[Begin]

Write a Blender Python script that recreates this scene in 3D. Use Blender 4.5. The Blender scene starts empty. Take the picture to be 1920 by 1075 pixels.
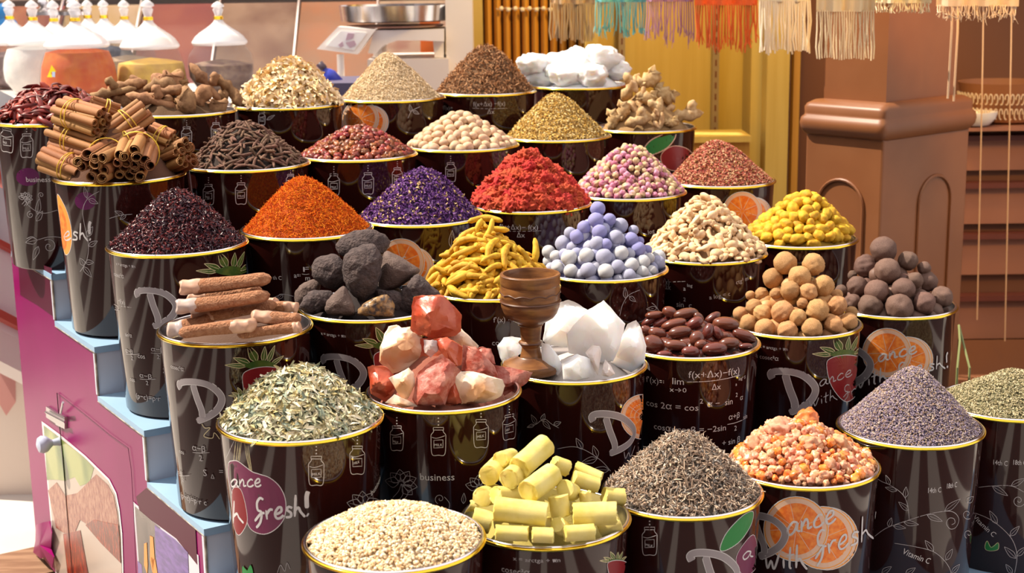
import bpy, bmesh, math, random
import numpy as np
from mathutils import Vector, Matrix, noise

# ---------------------------------------------------------------- camera, sky, sun, exposure
sc = bpy.context.scene
COL = sc.collection
F, PITCH, ROLL = 2742.3, 0.21251, -0.014577
CAM = np.array([0., 0., 1.62])
_fw = np.array([0, math.cos(PITCH), -math.sin(PITCH)])
_rt0 = np.array([1., 0, 0]); _up0 = np.array([0, math.sin(PITCH), math.cos(PITCH)])
RT = math.cos(ROLL)*_rt0 + math.sin(ROLL)*_up0
UP = -math.sin(ROLL)*_rt0 + math.cos(ROLL)*_up0
FW = _fw
cd = bpy.data.cameras.new('camera'); co = bpy.data.objects.new('camera', cd); COL.objects.link(co)
co.matrix_world = Matrix(((RT[0], UP[0], -FW[0], CAM[0]), (RT[1], UP[1], -FW[1], CAM[1]), (RT[2], UP[2], -FW[2], CAM[2]), (0, 0, 0, 1)))
cd.sensor_width = 36; cd.lens = F/1920*36; cd.clip_end = 100
cd.dof.use_dof = True; cd.dof.focus_distance = 2.75; cd.dof.aperture_fstop = 6.3
sc.camera = co

w = bpy.data.worlds.new('sky'); sc.world = w; w.use_nodes = True
bg = w.node_tree.nodes['Background']; bg.inputs[0].default_value = (.96, .89, .87, 1); bg.inputs[1].default_value = 1.0
SUN_DIR = Vector((-.78, .16, 1.02)).normalized()
sl = bpy.data.lights.new('sun', 'SUN'); sl.energy = 5.6; sl.angle = .009; sl.color = (1, .89, .73)
so = bpy.data.objects.new('sun', sl); COL.objects.link(so); so.rotation_euler = SUN_DIR.to_track_quat('Z', 'Y').to_euler()
def spot(name, loc, tgt, e, c, ang, r=.15):
    l = bpy.data.lights.new(name, 'SPOT'); l.energy = e; l.color = c; l.spot_size = ang; l.spot_blend = .9; l.shadow_soft_size = r
    o = bpy.data.objects.new(name, l); COL.objects.link(o); o.location = loc
    o.rotation_euler = (Vector(loc)-Vector(tgt)).to_track_quat('Z', 'Y').to_euler()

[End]

• _PROBLEM STATEMENT_: Find the lines above that include the string "scene" and copy them.

• _RESPONSE FOR THIS EXERCISE_:
Write a Blender Python script that recreates this scene in 3D. Use Blender 4.5. The Blender scene starts empty. Take the picture to be 1920 by 1075 pixels.
sc = bpy.context.scene